Considering the success of this test and the failures in Florida, online voting might become the norm in no time, said Mark Fleisher, state party chairman for the Arizona Democratic Party in Phoenix.

“There's no question that we're moving forward with Internet elections,” he said. “It will be the standard whether it's two, four or six years from now.”

Election.com, the site that conducted the Arizona primary election, could have helped to prevent the problems that occurred in Florida, said Bill Taylor, vice president of sales at Election.com Inc., Garden City, NY.

The butterfly ballot problem, for example, would have been a nonissue, Taylor said.

“There is a double-check page where you have a chance to confirm your vote,” he said. “They would have seen that they were about to cast their votes for Buchanan instead of Gore and could have corrected it. You can click cancel to go correct your vote.”

The instances where people accidentally double-voted would have been impossible.

“We set it up so you can only have one vote live for a position at a time,” Taylor said.

Still, the acceptance of Internet voting has a long way to go. “There are the security issues. Those need to be worked out,” said Bill O'Field, public information officer at the Board of Elections and Ethics for Washington, D.C. “There are the hackers. There's that concern. The integrity of the process can't be jeopardized.”

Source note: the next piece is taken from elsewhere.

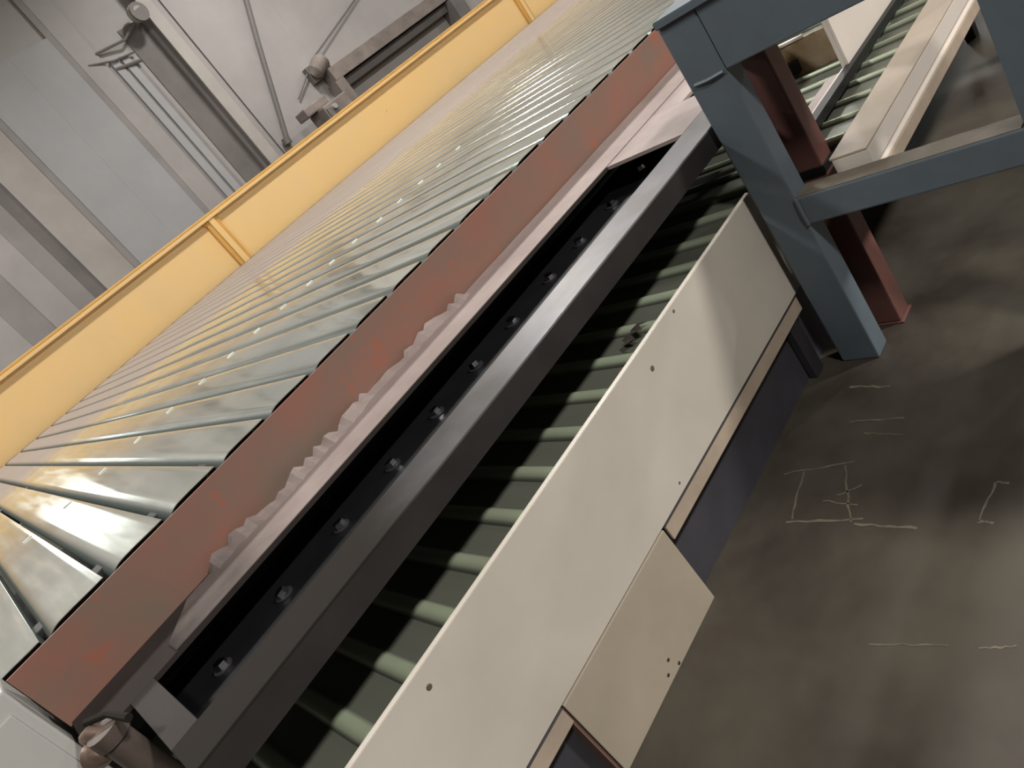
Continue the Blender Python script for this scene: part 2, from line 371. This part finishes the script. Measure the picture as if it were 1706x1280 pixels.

Fleisher disagreed. “People were worried about [the] security and integrity of the [Arizona primary] election,” Fleisher said. “And I said, 'If there ever was a spotlight put on the regularly run election process, people would see how poorly run they actually are.' Clearly [our election is] a step up from Florida.”

A greater hurdle will likely be funding on a county-by-county basis, said Craig Smith, vice president at Voter.com, Boston.

“In order to have online voting, county governments will have to invest in the machinery,” he said. “Then there's the legal hurdle. Each state has a process where voting equipment is authorized. The vendors will have to go into these counties to get it authorized.”

There are also many rural counties that are not wired yet, Smith said. “There are still counties, and not an insignificant amount, that vote by paper. They never even bought the machines that are antiquated today.”

Regardless of these obstacles, Smith said the likelihood is high that some counties would introduce online voting. “My sense is, by 2004 some will,” he said.

The first step, however, likely will be to use the Internet for absentee ballots, Smith said. This is happening already. Election.com fielded 700,000 online requests for help with voter registration and absentee ballots.

A solid example of the potential of Internet voting was the unofficial Youth-e-Vote.com election, Taylor said. This campaign asked students to vote on who they believed should be president. The site tallied more than 1.3 million votes. George W. Bush was the winner with 56 percent of the vote. Election.com also ran this site.

The bottom line, Fleisher said, is, “If you can take democracy and bring it to the living room, people will vote.”